Having a good support network when inevitably the stress and frustrations take their toll is invaluable. My agent and publisher are both incredibly supportive, helpful, proactive people; I can count several of my composer colleagues as friends without whose combined knowledge and generosity I may have made some awkward errors in my career (more than I already have made!). My husband, John, is my rock – he’s a writer too and understands personally the stresses of the media industry.

How do you feel about mentoring? Have you mentored anyone or are you someone’s mentee? 

I’ve never officially mentored anyone, but over the years there have been lots of newer composers who’ve been in touch for help or guidance or just support. It’s nice to give back a bit, to say, ‘here’s what I did, what I didn’t do, what might have helped or hindered me, what you might consider doing in your own career.’ It’s really hard though when they ask, ‘how do you find work?’ I’m still not 100% sure myself!
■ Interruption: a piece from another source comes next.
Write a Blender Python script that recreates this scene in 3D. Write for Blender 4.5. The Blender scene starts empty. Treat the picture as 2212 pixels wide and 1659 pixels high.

If you could change one thing to accelerate the pace of change for Gender Parity, what would it be?

This is an enormous topic and there are so many things that need to change for us to get anywhere, it’s impossible to choose any one thing, so I’ll limit it only to work issues (rather than society- and culture-wide): for these things to become a standard part of work culture and law: flexible working hours, job-sharing, equal paternity leave, the eradication of presenteeism, subsidised (or better yet, free) child care for very young children and always the option to tele-commute. There’s loads more I’m sure I’ve forgotten, but these are a good start.

If you could give one piece of advice to your younger self what would it be? 

There’s a lot I’ve learned along the way that I wish I’d known earlier… but I’ve seen Back to the Future and changing anything could seriously impact my career, and I’m really happy with how it’s all turned out so far!

For example: I’ve learned to say no; to negotiate a salary; to negotiate a contract and about intellectual property law as it relates to music and the rights I have with regards what I can do with the music I write; that direction by committee is a lost battle before it starts; when to stick to my guns and when to compromise; to call out inappropriate behaviour; to be careful who I trust but to give everyone the benefit of the doubt; and that everyone’s just making it up as they go along, not just me.

I suppose one thing I could say would be – just keep going; it’s the journey, not the destination and remember to take time to smell the roses.